Try your equipment before the trip. Especially paddles and rescue equipment. Emergency is no place to learn the nuances of how things work. "How different can Werner paddle be from Lendal?" you may ask. I switched from one to the other within days before the trip. As a result, I have experienced more than a few jolts of adrenaline when I braced with waves hitting the beam and, instead of the familiar solid support, I felt the paddle slip down into the depths. Both paddles are top-of-the-line high angle propulsion super-machines with bent carbon shafts. I use both set at 60 degree feather. I paddled with the Werner for at least 10 hours before the trip and yet, the muscle memory was calibrated for the Lendal. I also bought a new thermos for the trip. The tea in it was completely cold in about 4-5 hours of paddling!

Bring a tarp! The self-proclaimed grand-daddy of modern sea kayaking, Derek Hutchinson, portrays Americans as fat and lazy in his books. He clearly looks down on "American" style kayaks with their huge cockpits, ample cockpit volume and wide beams. Even with his supremacist attitude he sings praise to one American invention—the tarp! It is a great inexpensive gadget that will allow you to stay outside of your tent and socialize when the weather goes south. Cooking and eating in a downpour are quite civilized under the cover of this lightweight mobile shelter. It is indispensible for packing in the rain. Combination of hot rocks and cold water spells rain. Be prepared.

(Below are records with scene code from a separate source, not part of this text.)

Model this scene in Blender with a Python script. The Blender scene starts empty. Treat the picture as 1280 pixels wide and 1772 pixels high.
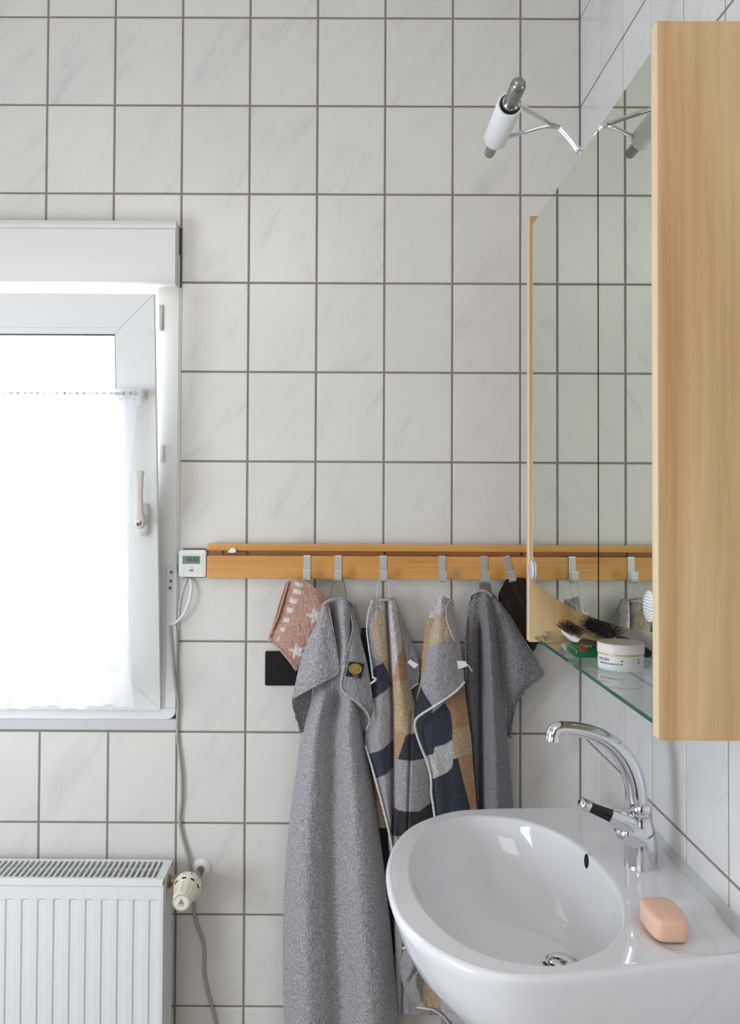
import bpy, bmesh, math, random
import numpy as np
from mathutils import Vector, Matrix
from mathutils.bvhtree import BVHTree

random.seed(7)
S = bpy.context.scene
COL = S.collection

# ------------------------------------------------------------------ camera
CAM = np.array([-.5356, -2.01962, 1.42095])
RX, RY, RZ = .02148, -.00492, .00242
F, CX, CY = 1550.7, 589.1, 832.34          # focal length and principal point on the 1280x1772 frame


def _rot(a, ax):
    c, s = math.cos(a), math.sin(a)
    return np.array({'x': [[1, 0, 0], [0, c, -s], [0, s, c]], 'y': [[c, 0, s], [0, 1, 0], [-s, 0, c]],
                     'z': [[c, -s, 0], [s, c, 0], [0, 0, 1]]}[ax])


CM = _rot(RZ, 'z') @ _rot(RX, 'x') @ _rot(RY, 'y')
cd = bpy.data.cameras.new('camera')
cam = bpy.data.objects.new('camera', cd)
COL.objects.link(cam)
cd.sensor_fit = 'VERTICAL'
cd.sensor_height = 36
cd.lens = F * 36 / 1772
cd.shift_x = (640 - CX) / 1772
cd.shift_y = -(886 - CY) / 1772
cd.clip_start = .05
mw = Matrix.Identity(4)
for i in range(3):
    mw[i][0] = CM[i][0]
    mw[i][1] = CM[i][2]
    mw[i][2] = -CM[i][1]
    mw[i][3] = CAM[i]
cam.matrix_world = mw
S.camera = cam

# ------------------------------------------------------------------ world, lamps, exposure
S.view_settings.view_transform = 'Standard'
S.view_settings.look = 'None'
S.view_settings.exposure = -0.07
S.view_settings.gamma = 1
S.view_settings.use_curve_mapping = False
W = bpy.data.worlds.new('sky')
S.world = W
W.use_nodes = True
bg = W.node_tree.nodes['Background']
bg.inputs[0].default_value = (.86, .93, 1, 1)
bg.inputs[1].default_value = 4.2


def area(name, loc, target, sx, sy, energy, color):
    l = bpy.data.lights.new(name, 'AREA')
    l.shape = 'RECTANGLE'
    l.size, l.size_y, l.energy, l.color = sx, sy, energy, color
    o = bpy.data.objects.new(name, l)
    COL.objects.link(o)
    o.location = loc
    d = Vector(target) - Vector(loc)
    o.rotation_euler = d.to_track_quat('-Z', 'Y').to_euler()
    return o


area('side_fill_light', (-2.2, -1.45, 1.0), (-.2, -.7, .75), .9, 1.1, 33, (.80, .89, 1))  # unseen fill added from the left; the left wall has no window
area('ceiling_fill_light', (-1.1, -2.0, 2.6), (-1.0, -.6, 1.0), .9, .9, 8.5, (1, .965, .94))  # overhead fill added out of view; no ceiling fitting is modelled
area('rear_fill_light', (-1.45, -2.9, 1.5), (-.8, 0, 1.3), 1.5, 1.6, 6.0, (1, .96, .95))  # added frontal fill from behind the camera, not an actual window
area('daylight_outside', (-1.44, .9, 1.75), (-1.3, -.6, 1.0), 1.2, 1.4, 42, (.84, .92, 1))


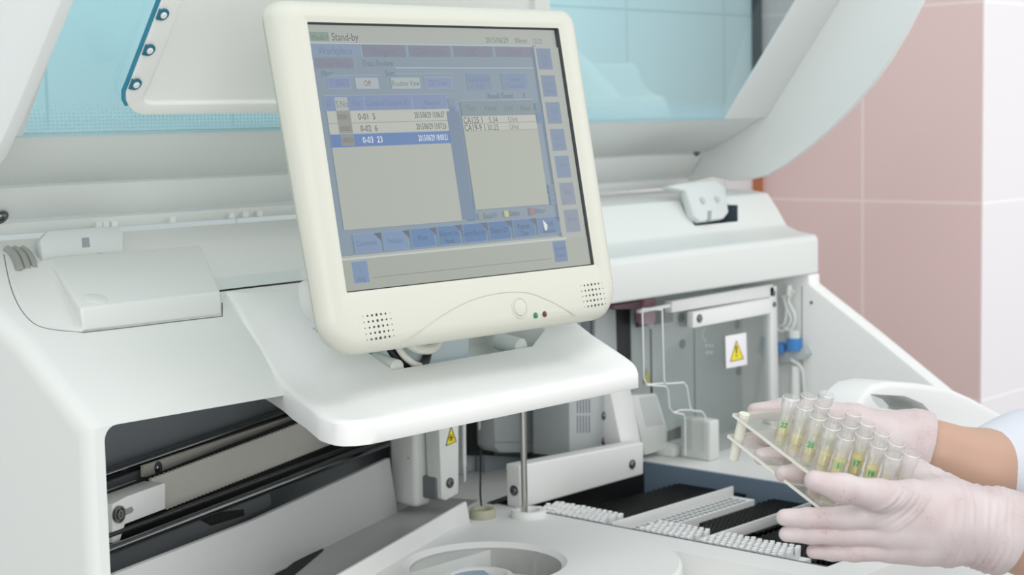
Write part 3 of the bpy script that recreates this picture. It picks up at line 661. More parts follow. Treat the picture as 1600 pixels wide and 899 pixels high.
loops = [loop(.045, .012, .022, -.048), loop(.030, .012, .022, -.046), loop(.0075, .012, .028, -.027), loop(.0035, .013, .029, -.0235), loop(.0016, .014, .03, -.0190), loop(.0024, .014, .03, -.0187), loop(.0024, .014, .03, -.0182), loop(.0010, .014, .03, -.0179), loop(0, .014, .031, -.0125), loop(.001, .014, .031, -.0075), loop(.0042, .013, .029, -.003), loop(.009, .010, .026, -.0007), loop(.0145, .008, .022, 0)]
inn = lambda e, w: [m3(a, b, w) for a, b in rr(-e, SW+e-.001, -SHh-e, e, .0012)]
loops += [inn(.0075, 0), inn(.0055, -.0006), inn(.0022, -.0016)]
bm = bmesh.new(); k = len(loops[0])
for part, seq, mm in (('back_shell', loops[:7], mat('greenish_cream_shell', '#c6ccbd', .45)), ('bezel', loops[6:], CREAM)):
    bm = bmesh.new(); vs = [[bm.verts.new(p) for p in l] for l in seq]
    for x, y in zip(vs, vs[1:]):
        for i in range(k): bm.faces.new((x[i], x[(i+1) % k], y[(i+1) % k], y[i]))
    if part == 'back_shell': bm.faces.new(vs[0])
    finish(bm, part, mm, MON, ang=50)
bm = bmesh.new(); l1 = [bm.verts.new(p) for p in inn(.0022, -.0016)]; l2 = [bm.verts.new(p) for p in inn(.0018, -.0062)]; l3 = [bm.verts.new(p) for p in inn(-.001, -.0062)]
for x, y in ((l1, l2), (l2, l3)):
    for i in range(k): bm.faces.new((x[i], x[(i+1) % k], y[(i+1) % k], y[i]))
finish(bm, 'screen_gasket', mat('dark_grey_gasket', '#4a4d4e', .5), MON)
# ---- screen: one flat lit panel, its graphics measured on the real screen plane
SC = {}; SM = []
def col(c):
    if c not in SC:
        SC[c] = len(SM); v_ = [int(c[i:i+2], 16)/255 for i in (1, 3, 5)]; g_ = sum(v_)/3
        SM.append(emis('screen_'+c[1:], [x*.82+g_*.18-(.02 if i == 0 else 0) for i, x in enumerate(v_)], SCREEN_GAIN))
    return SC[c]
bm = bmesh.new(); LZ = [0]
def lift(): LZ[0] += 1; return -.0058+LZ[0]*.000012
def quad(pts, c):
    w = lift(); f = bm.faces.new([bm.verts.new(m3(a, b, w)) for a, b in pts]); f.material_index = col(c)
def rect(x0, y0, x1, y1, c):
    p, q = mab(x0, y0), mab(x1, y1); quad([(p[0], q[1]), (q[0], q[1]), (q[0], p[1]), (p[0], p[1])], c)
def frame(x0, y0, x1, y1, c, e, t=.0005):
    p, q = mab(x0, y0), mab(x1, y1)
    quad([(p[0]-t, q[1]-t), (q[0]+t, q[1]-t), (q[0]+t, p[1]+t), (p[0]-t, p[1]+t)], e); quad([(p[0], q[1]), (q[0], q[1]), (q[0], p[1]), (p[0], p[1])], c)
def line(x0, y0, x1, y1, c, t=.0006):
    p, q = mab(x0, y0), mab(x1, y1); q = (q[0], p[1]); quad([(p[0], p[1]-t/2), (q[0], p[1]-t/2), (q[0], p[1]+t/2), (p[0], p[1]+t/2)], c)
def txt(px, py, s, h, c, align='LEFT', sx=.85, bold=0):
    a, b = mab(px, py); text_bm(bm, s, m3(a, b-h*.36, lift()), MU, MVv, h, col(c), align, sx, bold=bold)
e_ = .001
quad([(-e_, -SHh-e_), (SW-.001, -SHh-e_), (SW-.001, e_), (-e_, e_)], '#b9b9b1')
rect(485, 63, 888, 367, '#8a9bae')                       # main blue panel
rect(489, 47, 521, 62, '#8fa396'); txt(493, 55.5, 'Mode:1', .0072, '#6e8478'); txt(524, 54.5, 'Stand-by', .0098, '#55565a')
txt(765, 60, '2015/06/29   : 00nnn', .0075, '#77797a'); txt(838, 62, '13:23', .0070, '#7d7f80')
line(490, 64.5, 838, 71.5, '#c5cacb', .0012)
for x0, y0, x1, y1, c, s in ((490, 66, 569, 86.5, '#8a9cbc', 'Workplace'), (571, 67.5, 641, 87, '#85869c', 'Reagent'), (644, 69, 711, 87, '#85869c', 'Calibration'), (714, 70, 777, 87, '#84859a', 'QC'), (780, 71.5, 838, 87, '#84859a', 'Utility')):
    rect(x0, y0, x1, y1, c); txt((x0+x1)/2, (y0+y1)/2, s, .0095, '#75809c' if c == '#8a9cbc' else '#7d7a92', 'CENTER')
for x0, y0, x1, y1 in ((569, 66.5, 571.5, 87), (641, 68, 643.5, 87), (711, 69.5, 713.5, 87), (777, 71, 779.5, 87)): rect(x0, y0, x1, y1, '#c3c9d2')
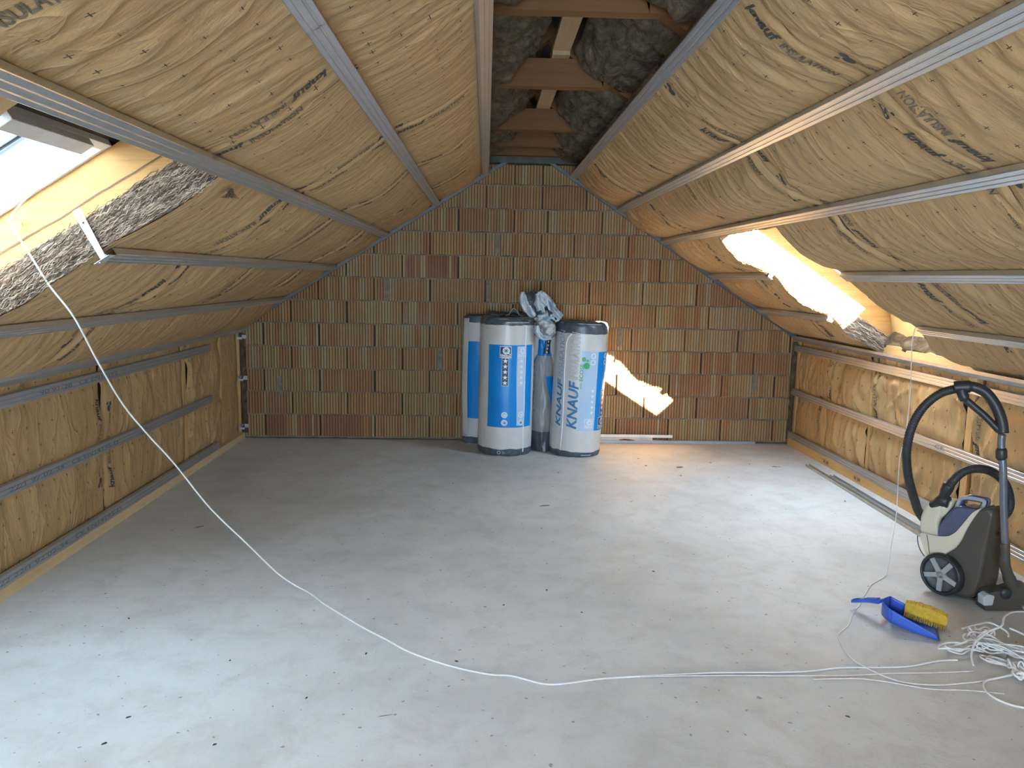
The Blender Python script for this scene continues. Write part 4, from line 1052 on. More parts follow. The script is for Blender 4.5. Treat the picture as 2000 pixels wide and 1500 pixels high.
badge(R2, FF2, (.235, .30), .10, WHITEP, BLACKP, WHITEP); star_strip(R2, FF2, (.235, .475), .05, .23, 0, BLACKP, WHITEP)
for s_, z_ in ((.085, .885), (.085, .83), (.235, .885), (.235, .83)):
    b = MB(); ringF(b, lambda x, y: FF2(s_ + x, z_ + y, .006), (0, 0), .015, .024, WHITEP); b.build('round_symbol', WHITEP, R2, fixn=False)
pts = [FF2(-.155 + (.085 * ((z - .98) / .12) ** 2 if z > .98 else 0) + .006 * math.sin(z * 5), z, .006) for z in [.05 + .035 * i for i in range(30)]]
b = MB(); b.tube(pts, [.004 + .003 * abs(nz(i * .4, 2)) for i in range(len(pts))], n=8); b.build('film_seam', M2('bright_film_edge', (.85, .86, .88), bs=0, rough=.25), R2, smooth=True)
b = MB(); put_text(b, 'www.knauf', lambda u, v: FF2(u + .03, .018 + v, .006), (0, 0), (.02, .018), WHITEP, .01); b.build('printed_lettering', WHITEP, R2, fixn=False)
# deflated wrap behind on the left
R3, P3, sk3, r3 = roll_builder((.06, 7.03, 0), .262, 1.175, 'half-hidden slack roll behind the front left one, against the bricks', 4.1, (0, 0), ry=.078, crumple=3.0)
b = MB(); rectF(b, lambda s, z: P3(s / r3, z, .002), -.36, .2, .24, .95, BLUE); b.build('blue_panel', BLUE, R3, smooth=True, fixn=False)
crumple_sheet('loose_film', lambda u, v: Vector((-.262 + .02 * math.sin(v * 3) - .030 * math.sin(pi * v) + .05 * u, -.03 - .06 * u, .08 + v * 1.08 + .01 * nz(u * 3, v * 6))), 6, 40, FILM, R3)
# crumpled open roll in the middle
R4, P4, sk4, r4 = roll_builder((.520, 6.925, 0), .150, 1.04, 'crumpled half-empty roll between the two front rolls, its film bunched up on top', 9.2, (0, 0), crumple=3.4, band0=.05, band1=.01)
def wrap4(u, v):
    z = 1.07 * v; fl = max(0, 1 - v * 1.05); a = -1.15 + 2.3 * u
    rr = .158 + .10 * fl ** 1.3 * math.exp(-((u - .55) / .45) ** 2) + .012 * nz(u * 6, v * 7, 2) + .006 * nz(u * 14, v * 12, 2)
    return Vector((math.sin(a * .72) * min(rr, .185), -math.cos(a) * rr, .004 + z))
crumple_sheet('loose_film', wrap4, 40, 70, M2('grey_slack_film', (.36, .36, .36), (.28, .28, .285), 8, .35, bs=.5, bd=.01), R4)
b = MB(); rectF(b, lambda s, z: wrap4(s, z) + Vector((0, -.004, 0)), .30, .95, .79, .955, BLUE); rectF(b, lambda s, z: wrap4(s - (z - .6) * .9, z) + Vector((0, -.004, 0)), .56, .86, .22, .62, BLUE); b.build('blue_panel', BLUE, R4, fixn=False)
b = MB(); F4 = lambda x, y: wrap4(.62 + x + y * .6, .87 + y) + Vector((0, -.007, 0)); rectF(b, F4, -.10, .10, -.065, .085, BLACKP)
for k in range(5): star(b, lambda x, y: wrap4(.62 + x * 2.6 + y * .6, .87 + y) + Vector((0, -.010, 0)), (0, -.05 + .029 * k), .013, WHITEP)
b.build('star_strip', BLACKP, R4, fixn=False)
b = MB(); rectF(b, lambda s, z: wrap4(s, z) + Vector((0, -.005, 0)), .0, 1, .0, .16, NAVY); b.build('bottom_band', NAVY, R4, smooth=True, fixn=False)
b = MB(); put_text(b, 'knauf', lambda u, v: wrap4(.12 + v, .28 + u * .55) + Vector((0, -.005, 0)), (0, 0), (.40, .2), MIDB, .01, .2); b.build('printed_lettering', MIDB, R4, fixn=False)
# film bunched over the open end: a crumpled ball between the rolls and a gathered plume fanning out up-left
PL1 = M2('bunched_film_pale', (.56, .59, .62), (.22, .30, .38), 13, .28, bs=.8, bd=.01, lo=.44, hi=.58)
PLD = M2('bunched_film_dark', (.03, .04, .05), (.07, .085, .095), 12, .25, bs=.4, bd=.006)
PLW = M2('bunched_film_white', (.66, .68, .68), (.38, .45, .52), 9, .3, bs=.5, bd=.008, lo=.46, hi=.62)
PLG = M2('bunched_film_grey', (.50, .49, .47), (.17, .18, .20), 11, .3, bs=.8, bd=.012, lo=.44, hi=.56)
def ball(c, r, seed, mat, amp=.30):
    def fn(u, v):
        a, p = 2 * pi * u, pi * (v - .5); d = Vector((math.cos(a) * math.cos(p), math.sin(a) * math.cos(p), math.sin(p)))
        k = 1 + amp * nz(d.x * 1.8 + seed, d.y * 1.8, d.z * 1.8) + amp * .55 * (1 - 2.2 * abs(nz(d.x * 4 + seed, d.y * 4, d.z * 4 + 3)))
        return Vector(c) + Vector((d.x * r[0], d.y * r[1], d.z * r[2])) * k
    return fn
crumple_sheet('bunched_film', ball((-.02, -.32, 1.10), (.095, .07, .075), 3, PLG), 60, 36, PLG, R4)
crumple_sheet('bunched_film', ball((.005, -.30, 1.185), (.085, .06, .05), 8, PL1, .4), 50, 30, PL1, R4)
def fan(pts, ws, mat, seed, y0, crease=9, nu=22, nv=44, amp=.014):
    P_ = smooth_path([(x, 0, z) for x, z in pts], 8)
    def fn(u, v):
        t = v * (len(P_) - 1.001); i = int(t); p = P_[i].lerp(P_[i + 1], t - i); q = P_[min(i + 1, len(P_) - 1)] - P_[max(i - 1, 0)]; n = Vector((-q.z, 0, q.x)).normalized()
        tt = v * (len(ws) - 1.001); k = int(tt); w = ws[k] * (1 - tt + k) + ws[k + 1] * (tt - k)
        off = (u - .5) * w * (1 + .25 * nz(v * 4, seed)); dep = amp * math.sin(u * crease + v * 5 + seed) + .018 * nz(u * 3, v * 5, seed) + .02 * math.cos((u - .5) * 3)
        return Vector((p.x, y0 - dep, p.z)) + n * off + Vector((0, 0, .008 * nz(u * 7, v * 7, seed)))
    crumple_sheet('bunched_film', fn, nu, nv, mat, R4)
fan([(.005, 1.14), (-.05, 1.24), (-.10, 1.33), (-.145, 1.415)], (.07, .10, .12, .07), PLD, 2, -.30, 8)
fan([(-.10, 1.20), (-.16, 1.27), (-.20, 1.34), (-.205, 1.41)], (.05, .08, .08, .04), PLW, 5, -.285, 7)
fan([(.02, 1.17), (-.01, 1.27), (-.05, 1.35), (-.085, 1.405)], (.08, .15, .14, .08), PLW, 9, -.315, 11)
fan([(-.06, 1.39), (.01, 1.33), (.055, 1.26), (.13, 1.20)], (.07, .09, .08, .05), PL1, 12, -.325, 9)
fan([(-.01, 1.29), (.02, 1.24), (.03, 1.20), (.08, 1.17)], (.03, .05, .05, .04), PLD, 14, -.335, 9, 14, 24)
fan([(-.085, 1.13), (-.075, 1.07), (-.03, 1.03), (.04, 1.035)], (.03, .045, .05, .03), PLW, 16, -.385, 9, 14, 30)

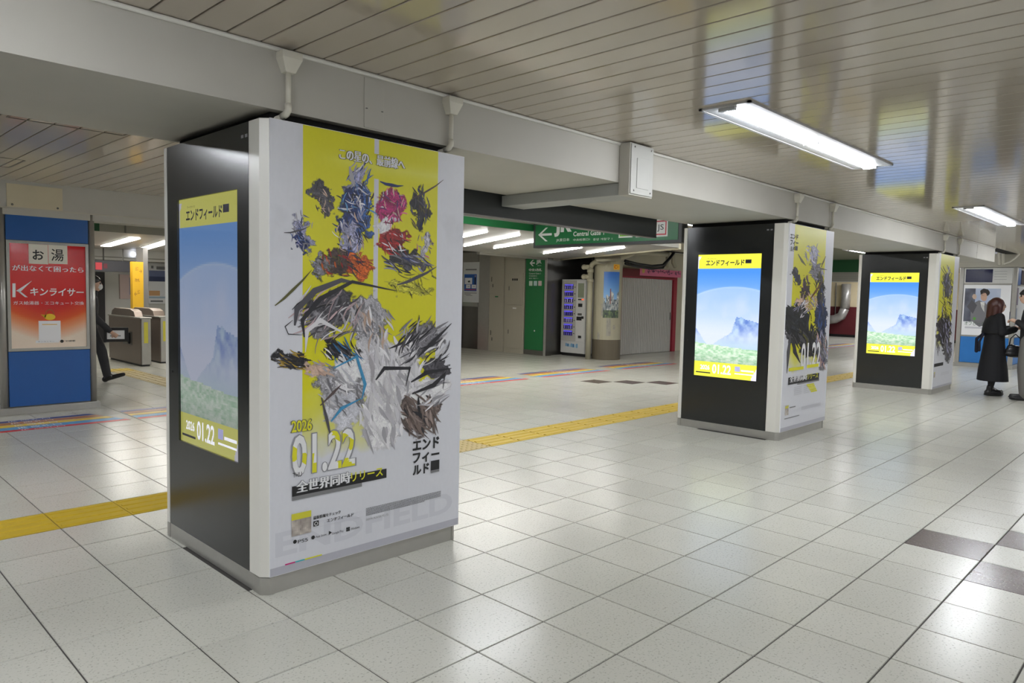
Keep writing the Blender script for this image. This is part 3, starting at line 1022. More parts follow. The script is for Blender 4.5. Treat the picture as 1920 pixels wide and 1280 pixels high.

Two-liter hydration pack on the back of my PFD has substantial weight and worked very well for me on day trips. Paddling full days, though, 2 liters of water is not enough. Even if you can make it on 2 liters of water through the day, you should not. Without forcing myself to drink but taking a sip every time I would think about water, I found myself nearly emptying two 2-liter packs a day. Get a bigger bladder, have water filter accessible for refilling on the water or carry an additional water pack. Many water filters can be hooked up directly to the drinking tube if you remove the mouth piece. That way you can refill the bladder without needing to unscrew the lid or take it off your back.

Sleep is important for bodily regeneration on a physically demanding trip like this. I can't sleep as well on the ground as I can in my home bed. Most of us probably can't. While still exhausted after a long day, sleep is good; however, quickly the sides and the back start signaling excessive pressure and I need to turn from side to side. If you are like me, quality sleep under those conditions is just not going to happen. Here's a thought: maybe night sleep on trips should be limited to 5-6 hours. If possible, you need to try and get at least four consecutive hours of sleep to reach deep REM stage where the best regeneration happens. Short naps during the day could, then, be used to get additional rest as needed. I find naps in a hammock particularly enjoyable. On this trip, I have not even unpacked the hammock because we were either paddling, packing, cooking or hiking at all times.

Mark your maps with anything you want to reach or use as sea and landmarks. For Isle Royale I wish I had added the campsites, mines, villages, and any natural features I wanted to visit. Memory is just not reliable and doubt about your destination is not a pleasant feeling when you're using up the physical reserves at the end of the day. In retrospect, I feel conflicted about navigation on this trip. We probably relied too heavily on GPS. I am a fan of this technology and it worked pretty well meeting the demands most of the time. GPS will not soon replace the 'full' view you get on the full map. One annoying detail about the GPS was the tendency to not display various points of interest that were present on the map until the unit was zoomed in to 800ft. At that level of magnification, GPS is practically useless as the screen only shows about a ¼ of a mile across.

Have a helmet easily accessible when paddling next to shorelines like those on Isle Royale! Both the bottom of the lake and the shoreline are full of hard rock surface. The rock there is rarely smooth. If you are caught in an unexpected squall, even 1-2 foot waves can present challenges and lead to head trauma when landing.